À l’approche de ses examens, la vie d’Aton, jeune étudiant, s’éparpille de façon totalement imprévue. Son plus grand trouble reste : est-il ou non, comme le suggère un incroyable récit anthropologique légué par un défunt professeur, possédé par un esprit animal vaudou ? Variation sur le thème de La Féline, le film de Djibril Glissant oscille entre audace esthétique et maladresse, sans emporter totalement l’adhésion.
Étudiant à la vie réglée, Aton voit soudainement le chaos s’immiscer dans son existence. Sa mère, chez qui il habite, quitte leur domicile pour l’étranger, sans date de retour. Son père, sorte d’adolescent vieillissant et très maladroit, revient pour habiter dans sa cité, à Saint-Denis. Par hasard, il retrouve une connaissance d’enfance, Nina, qui l’intrigue et le séduit. Mais surtout, il se trouve sujet à d’étranges crises de somnambulisme qui le laissent épuisé et désorienté. Lorsque les carnets du défunt père de Nina lui révèlent l’existence des esprits-animaux guides de la religion vaudou, le doute commence à s’installer en lui : serait-il vraiment habité par un esprit-panthère, venu des religions sud-américaines ?

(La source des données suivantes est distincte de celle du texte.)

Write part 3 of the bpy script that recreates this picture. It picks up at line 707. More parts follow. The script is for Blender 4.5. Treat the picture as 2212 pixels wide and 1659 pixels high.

C’est donc une histoire d’incrédulité, d’incompréhension, de quête pour Aton comme pour le spectateur. Où Djibril Glissant veut-il en venir avec cette Féline recadrée à Saint-Denis ? Le film même a ceci de félin qu’il tourne, tourne, et tourne autour de son sujet sans se décider à s’y attaquer.
Lorsque, finalement, il ose, toute la poésie latente de ces retrouvailles entre l’adolescent et l’animal qui est en lui ne demande qu’à s’épanouir, mais hélas… Si Grégoire Colin, qui joue le personnage d’Aton, fait des merveilles lorsque la bête finit par prendre le dessus, son jeu peut-être trop apathique au début ralentit toute la première partie du film. Romane Bohringer, elle aussi gagnée par sa part bestiale, semble de même peiner à juguler son personnage lorsqu’il est encore trop humain, à contrer les assauts du lycanthrope. Malheureusement, loin de distiller une angoisse sourde, une peur larvée, une dangereuse fascination, les errances communes de Nina et d’Aton apportent parfois l’ennui.
Se réclamant du classique Vaudou de Jacques Tourneur, Djibril Glissant aurait peut-être gagné à s’inspirer du prologue de l’onirique et macabre L’Emprise des ténèbres de Wes Craven, pour un rythme plus soutenu, une réelle mise en scène de l’homme-animal. Trop lent, donc, L’Éclaireur pourrait perdre son spectateur au fil du récit, mais malgré tout…
Malgré tout il reste Saint-Denis. Creuset des JT sensationnalistes, ville caricature à la population stigmatisée par les Rastignac sécuritaires, Saint-Denis renaît sous la caméra de Djibril Glissant. Les architectures anguleuses du quartier de la Plaine, sa population sont le terrain de jeu d’un metteur en scène qui sait valoriser au mieux les couleurs et la géométrie. Il s’agit peut-être d’un premier véritable exemple de « jungle urbaine » au cinéma, lorsque l’éclaireur lui-même, l’esprit-panthère, parcourt les allées et les toits, en quête d’une nouvelle terre d’asile. Mystérieux, poétique, riche d’aventures est le Saint-Denis vu depuis les yeux de la caméra-panthère. Dans un environnement urbain où les yeux baissés sur les trottoirs les ont usés, à force de métaphores des horizons bouchés, L’Éclaireur regarde toujours au ciel, vers les doux pastels du crépuscule qui finit par baigner le film.
Premier film urbain brillant mais trop appliqué, L’Éclaireur pèche avant tout par excès de démonstration, alors que la félinité subtile du scénario se serait sans doute accommodée d’un cheminement plus suggestif. Qu’à cela ne tienne : Djibril Glissant avoue avoir voulu confronter les mondes a priori antithétiques de la banlieue urbaine ultime de Saint-Denis et du mysticisme animal du vaudou, et le pari est en un sens réussi. Sans excès d’ambition, le réalisateur livre un film à vocation poétique, et même si la forme reste imparfaite, tous les espoirs sont permis quant à la suite de sa carrière.